* REQUIREMENTS:
Identify the lines that contain the word "from", then copy them.

* PROVIDED DATA:
━━━━━━━━━━━━━━━━━━━━
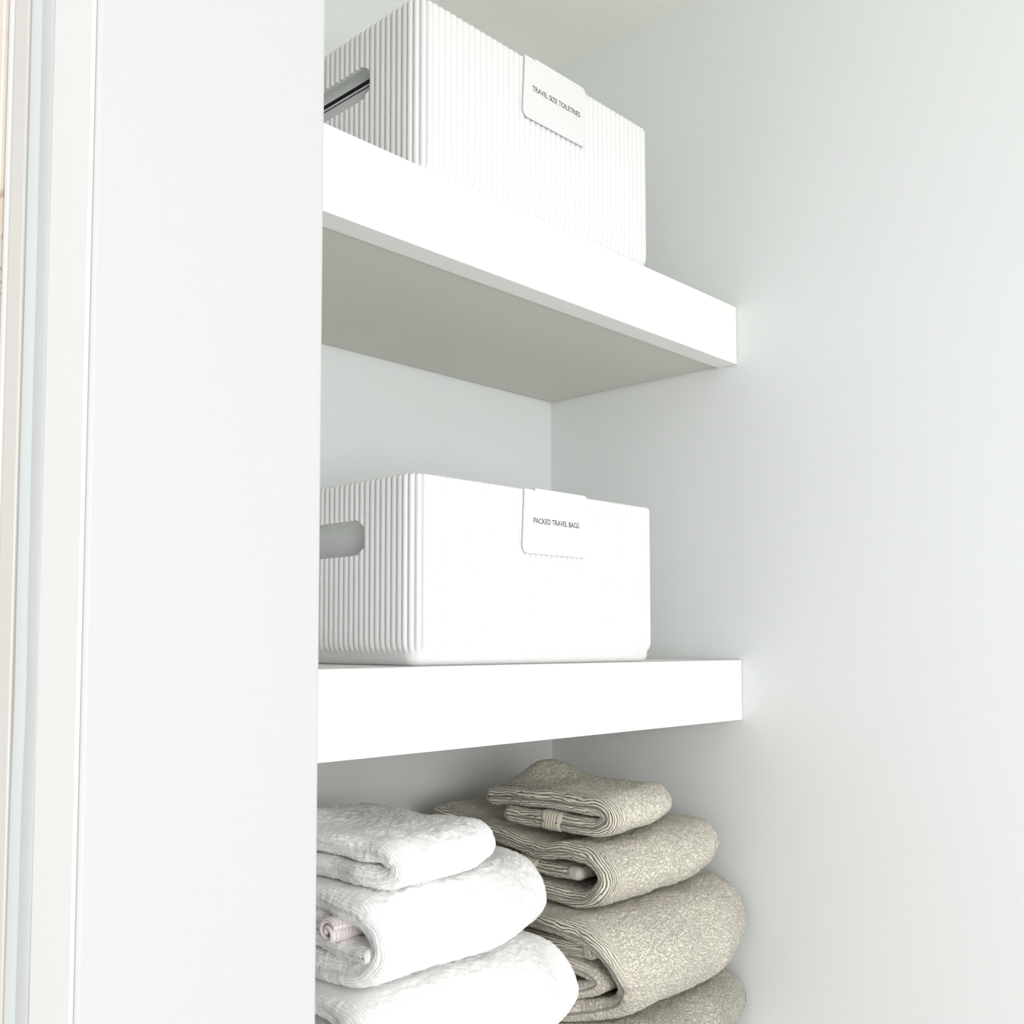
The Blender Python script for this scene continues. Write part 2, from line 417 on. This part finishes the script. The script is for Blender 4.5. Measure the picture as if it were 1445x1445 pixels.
def cloth(name, path, t, x0, x1, m, parent, seed=0, ds=0.0024, deform=None, pile=0.0014, lump=0.0025, rib=None, srange=None, extra=0.0, zr=(-9, 9), yhi=9):
    """A thick cloth strip whose edge-on profile is `path` (y, z), running from x0 to x1; both selvedges are rounded."""
    C, s = catmull(path, ds)
    if srange is not None:
        k = (s >= srange[0]) & (s <= srange[1]); C, s = C[k], s[k]
    T = np.gradient(C, axis=0); T /= np.linalg.norm(T, axis=1)[:, None]
    Nn = np.column_stack([-T[:, 1], T[:, 0]])
    hr = t/2+extra
    if m is M_wt: pile *= 1.6          # looser loops on the white towels
    e = hr                                                # selvedge rounding depth
    th = np.linspace(0, math.pi/2, 8)
    xe = e*(1-np.cos(th)); re = np.sin(th); re[0] = 0.12
    nm = max(3, int((x1-x0-2*e)/ds))
    xs = np.concatenate([x0+xe, np.linspace(x0+e, x1-e, nm+1)[1:-1], (x1-xe)[::-1]])
    au = e*th*1.0; xu = np.concatenate([x0+e-(e*math.pi/2-au), np.linspace(x0+e, x1-e, nm+1)[1:-1], (x1-e+(e*math.pi/2-au))[::-1]])
    rs = np.concatenate([re, np.ones(nm-1), re[::-1]])
    ka = np.linspace(0, math.pi, 9)[1:-1]
    rows, S = [], None
    a0 = C; n = len(C)
    ring_dirs = []; base = []; ss = []
    for i in range(n): base.append(C[i]); ring_dirs.append(Nn[i]); ss.append(s[i])
    for a in ka:
        base.append(C[-1]); ring_dirs.append(Nn[-1]*math.cos(a)+T[-1]*math.sin(a)); ss.append(s[-1]+hr*a)
    for i in range(n-1, -1, -1): base.append(C[i]); ring_dirs.append(-Nn[i]); ss.append(s[i]+1.7)
    for a in ka:
        base.append(C[0]); ring_dirs.append(-Nn[0]*math.cos(a)-T[0]*math.sin(a)); ss.append(s[0]+1.7-hr*a)
    base = np.array(base); dirs = np.array(ring_dirs); ss = np.array(ss)
    Nr = len(base); Mr = len(xs)
    Y = base[None, :, 0]+dirs[None, :, 0]*hr*rs[:, None]
    Z = base[None, :, 1]+dirs[None, :, 1]*hr*rs[:, None]
    X = np.repeat(xs[:, None], Nr, axis=1)
    SS = np.repeat(ss[None, :], Mr, axis=0)
    # soft lumps of the whole strip (kept the same for both faces)
    lw = (vnoise(X/0.055+7, Y/0.06+31, seed+11)-0.5)*2*lump+(vnoise(X/0.022+3, Y/0.03+9, seed+12)-0.5)*lump*0.7
    Z = Z+lw
    Y = Y+(vnoise(X/0.07+2, Z/0.05+5, seed+13)-0.5)*2*lump*1.2
    # the left and right edges do not end in one plane
    ew = (vnoise(Y/0.045+4, Z/0.02+8, seed+14)-0.5)*0.010
    fx = (X-x0)/(x1-x0)
    X = X+ew*(1-fx)+ew*fx*0.6
    if deform is not None: X, Y, Z = deform(X, Y, Z)
    V = np.stack([X, Y, Z], axis=-1)
    dS = np.roll(V, -1, axis=1)-np.roll(V, 1, axis=1); dX = np.gradient(V, axis=0)
    Nv = np.cross(dX, dS); Nv /= np.linalg.norm(Nv, axis=-1)[..., None]+1e-12
    D2 = np.stack([np.zeros_like(Y), np.repeat(dirs[None, :, 0], Mr, 0), np.repeat(dirs[None, :, 1], Mr, 0)], -1)
    if (Nv*D2).sum() < 0: Nv = -Nv; flip = True
    else: flip = False
    ed = np.minimum(X-x0, x1-X); edge = np.clip(1-(ed-0.010)/0.035, 0, 1)
    if rib is not None:
        hgt = rib[1]*np.abs(np.sin(math.pi*SS/rib[0]))
    else:
        wx = X+0.006*(vnoise(SS/0.02, X/0.02, seed+21)-0.5); ws = SS+0.010*(vnoise(SS/0.03+9, X/0.03, seed+22)-0.5)
        h1 = 1-np.abs(2*vnoise(ws/0.045, wx/0.0045, seed+23)-1)
        h2 = 1-np.abs(2*vnoise(ws/0.0062, wx/0.012, seed+24)-1)
        h3 = np.random.RandomState(seed+25).rand(Mr, Nr)
        hgt = pile*((h1*edge*0.7+h2*(1-edge)*1.2)+h3*0.7-1.0)
    V = V+Nv*hgt[..., None]
    zc = np.minimum(np.maximum(V[..., 2], zr[0]), zr[1]); V[..., 2] = np.where(V[..., 1] < yhi, zc, V[..., 2])
    V = V.reshape(-1, 3)
    if parent is not None: V = V-np.array(parent.location)
    i = np.arange(Mr-1)[:, None]*Nr; j = np.arange(Nr)[None, :]; j1 = (j+1) % Nr
    Q = np.stack([i+j, i+Nr+j, i+Nr+j1, i+j1], -1).reshape(-1, 4)
    caps = []
    pair = np.arange(n-1); opp = 2*n+len(ka)-1-pair
    c0 = np.stack([pair, pair+1, opp-1, opp], -1)
    caps = [c0, (c0+(Mr-1)*Nr)[:, ::-1]]
    Q = np.concatenate([Q]+caps)
    if not flip: Q = Q
    me = bpy.data.meshes.new(name)
    me.vertices.add(len(V)); me.vertices.foreach_set('co', V.ravel())
    me.loops.add(len(Q)*4); me.loops.foreach_set('vertex_index', Q.ravel().astype(np.int32))
    me.polygons.add(len(Q)); me.polygons.foreach_set('loop_start', np.arange(0, len(Q)*4, 4, dtype=np.int32))
    me.update(calc_edges=True)
    uvl = me.uv_layers.new(name='cloth')
    uvv = np.stack([SS, np.repeat(xu[:, None], Nr, axis=1)], -1).reshape(-1, 2)[Q.ravel()]
    uvl.data.foreach_set('uv', uvv.astype(np.float32).ravel())
    at = me.attributes.new('edge', 'FLOAT', 'POINT'); at.data.foreach_set('value', edge.reshape(-1).astype(np.float32))
    o = link_mesh(name, me, m, parent, True)
    return o
def bump2(X, Y, cx, cy, rx, ry): return np.exp(-((X-cx)/rx)**2-((Y-cy)/ry)**2)
def sstep(v, a, b):
    t = np.clip((v-a)/(b-a), 0, 1); return t*t*(3-2*t)
def turned(f, cx, cy, deg):
    a = math.radians(deg); c, s_ = math.cos(a), math.sin(a)
    def g(X, Y, Z):
        if f: X, Y, Z = f(X, Y, Z)
        return cx+(X-cx)*c-(Y-cy)*s_, cy+(X-cx)*s_+(Y-cy)*c, Z
    return g
GG, WG = 'sage grey towels in the right stack', 'white towels in the left stack'

# --- right stack, from the bottom up
def plump(x0, x1, amt, yf=-0.30):
    """front fold falls back a little towards its right end"""
    def f(X, Y, Z):
        k = (X-x0)/(x1-x0)
        fr = sstep(-Y, -yf-0.14, -yf+0.14)
        Y = Y+amt*fr*sstep(k, 0.55, 1.02)**1.5
        return X, Y, Z
    return f
t = thing('folded_towel', (-0.22, -0.23, -0.576), 'darkest sage grey folded towel at the bottom of the right stack', 'towel', GG)
d4 = plump(-0.43, -0.008, 0.045); z4 = (-.5755, -.4765)
cloth('outer_fold', [(-.05, -.561), (-.38, -.561), (-.425, -.548), (-.440, -.524), (-.425, -.500), (-.38, -.490), (-.05, -.490)], .028, -.43, -.010, M_gt4, t, 1, deform=d4, ds=.0026, zr=z4)
cloth('inner_fold', [(-.07, -.525), (-.40, -.525)], .028, -.425, -.014, M_gt4, t, 2, deform=d4, ds=.004)

t = thing('folded_towel', (-0.22, -0.23, -0.475), 'thick pale sage grey bath towel, third from the top of the right stack', 'towel', GG)
def d3(X, Y, Z):
    x1 = -.010
    k = sstep(-Z, .335, .47)*sstep(-Y, .30, .42)
    X = x1-(x1-X)*(1-.16*k)
    return plump(-.43, -.006, .05)(X, Y, Z)
z3 = (-.4755, -.3330)
cloth('outer_fold', [(-.06, -.461), (-.38, -.461), (-.430, -.442), (-.450, -.402), (-.432, -.364), (-.38, -.347), (-.06, -.346)], .028, -.430, -.020, M_gt, t, 31, deform=d3, ds=.0024, zr=z3)
cloth('inner_fold', [(-.10, -.434), (-.37, -.434), (-.402, -.416), (-.37, -.399), (-.12, -.399), (-.10, -.387), (-.13, -.374), (-.40, -.374)], .024, -.424, -.016, M_gt, t, 32, deform=d3, ds=.003)

t = thing('folded_towel', (-0.23, -0.24, -0.325), 'sage grey hand towel with a small pale tag, second in the right stack', 'towel', GG)
d2 = plump(-.39, -.05, .03); z2 = (-.3320, -.2375)
P2 = [(-.12, -.304), (-.30, -.314), (-.36, -.319), (-.392, -.310), (-.408, -.287), (-.393, -.264), (-.35, -.256), (-.30, -.261), (-.225, -.254), (-.15, -.243), (-.09, -.232)]
cloth('outer_fold', P2, .023, -.382, -.050, M_gt, t, 41, deform=d2, ds=.0022, zr=z2, yhi=-.19)
I2 = [(-.12, -.268), (-.22, -.279), (-.30, -.2865), (-.357, -.286)]
cloth('inner_fold', I2, .018, -.376, -.07, M_gt, t, 42, deform=d2, ds=.0024, lump=.001)
cloth('woven_band', I2, .018, -.377, -.071, M_gband, t, 42, deform=d2, ds=.0008, srange=(.135, .165), rib=(.0045, .0012), extra=.0004, lump=.001)
cloth('tag', [(-.349, -.286), (-.3575, -.286)], .0188, -.3768, -.355, M_tag, t, 44, deform=d2, ds=.001, pile=0.0, lump=0.0)

t = thing('folded_towel', (-0.28, -0.30, -0.236), 'small sage grey washcloth on top of the right stack', 'towel', GG)
def d1(X, Y, Z):
    top = sstep(Z, -.215, -.195)
    Z = Z+.030*top*bump2(X, Y, -.225, -.205, .065, .045)
    return plump(-.365, -.16, .02)(X, Y, Z)
P1 = [(-.235, -.221), (-.36, -.2230), (-.386, -.2215), (-.402, -.209), (-.390, -.1965), (-.36, -.1945), (-.25, -.194), (-.20, -.198)]
d1t = turned(d1, -.36, -.40, 5); z1 = (-.2365, 9)
cloth('outer_fold', P1, .026, -.360, -.160, M_gt, t, 51, deform=d1t, ds=.002, zr=z1)
cloth('woven_band', P1, .026, -.361, -.159, M_gband, t, 51, deform=d1t, ds=.0008, srange=(.062, .084), rib=(.0045, .0012), extra=.0003, zr=z1)

# --- left stack, from the bottom up
t = thing('folded_towel', (-0.62, -0.24, -0.576), 'lowest white folded towel, under the other white towels', 'towel', WG)
cloth('outer_fold', [(-.08, -.560), (-.38, -.560), (-.425, -.545), (-.438, -.520), (-.425, -.495), (-.38, -.480), (-.08, -.480)], .03, -.80, -.46, M_wt, t, 61, ds=.004, zr=(-.5755, -.4645))
cloth('inner_fold', [(-.09, -.520), (-.39, -.520)], .03, -.79, -.47, M_wt, t, 62, ds=.005)

t = thing('folded_towel', (-0.62, -0.24, -0.463), 'large white bath towel low in the left stack, below the rolled hem', 'towel', WG)
dw3 = plump(-.80, -.42, .03)
cloth('outer_fold', [(-.08, -.448), (-.37, -.448), (-.420, -.434), (-.440, -.405), (-.422, -.374), (-.37, -.361), (-.08, -.361)], .03, -.80, -.450, M_wt, t, 63, deform=dw3, ds=.0026, zr=(-.4635, -.3465))
cloth('inner_fold', [(-.09, -.404), (-.385, -.404)], .03, -.79, -.46, M_wt, t, 64, deform=dw3, ds=.004)

t = thing('folded_towel', (-0.62, -0.24, -0.346), 'white bath towel with a pinkish rolled hem showing at its left end', 'towel', WG)
dw2 = plump(-.775, -.465, .04)
cloth('outer_fold', [(-.08, -.329), (-.34, -.329), (-.390, -.320), (-.413, -.293), (-.394, -.267), (-.34, -.2585), (-.08, -.2585)], .033, -.772, -.460, M_wt, t, 65, deform=dw2, ds=.0022, zr=(-.3455, -.2420))
cloth('inner_fold', [(-.09, -.281), (-.322, -.281)], .022, -.772, -.48, M_wt, t, 66, deform=dw2, ds=.003)
cloth('inner_fold', [(-.09, -.3045), (-.397, -.3035)], .022, -.769, -.48, M_wt, t, 68, deform=dw2, ds=.003)
roll = []
for i in range(22):
    a = i*0.42; r = .0035+.0125*i/21
    roll.append((-.348+r*math.cos(a), -.2835+r*math.sin(a)*.85))
cloth('rolled_hem', roll, .0065, -.783, -.50, M_wpink, t, 67, deform=None, ds=.0012, pile=.0004, lump=.001)['label'] = 'pale pinkish rolled hem'

t = thing('folded_towel', (-0.67, -0.30, -0.241), 'small white washcloth on top of the left stack', 'towel', WG)
def dw1(X, Y, Z):
    top = sstep(Z, -.222, -.205)
    Z = Z+.030*top*bump2(X, Y, -.74, -.20, .07, .06)
    return plump(-.765, -.55, .02)(X, Y, Z)
cloth('outer_fold', [(-.19, -.228), (-.36, -.2285), (-.395, -.2272), (-.411, -.215), (-.397, -.2025), (-.36, -.2015), (-.27, -.2015), (-.18, -.200)], .0255, -.745, -.550, M_wt, t, 71, deform=turned(dw1, -.76, -.41, 5), ds=.0021, zr=(-.2410, 9))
━━━━━━━━━━━━━━━━━━━━
* FINAL RESULT:
The Blender Python script for this scene continues. Write part 2, from line 417 on. This part finishes the script. The script is for Blender 4.5. Measure the picture as if it were 1445x1445 pixels.
    """A thick cloth strip whose edge-on profile is `path` (y, z), running from x0 to x1; both selvedges are rounded."""
# --- right stack, from the bottom up
t = thing('folded_towel', (-0.22, -0.23, -0.475), 'thick pale sage grey bath towel, third from the top of the right stack', 'towel', GG)
# --- left stack, from the bottom up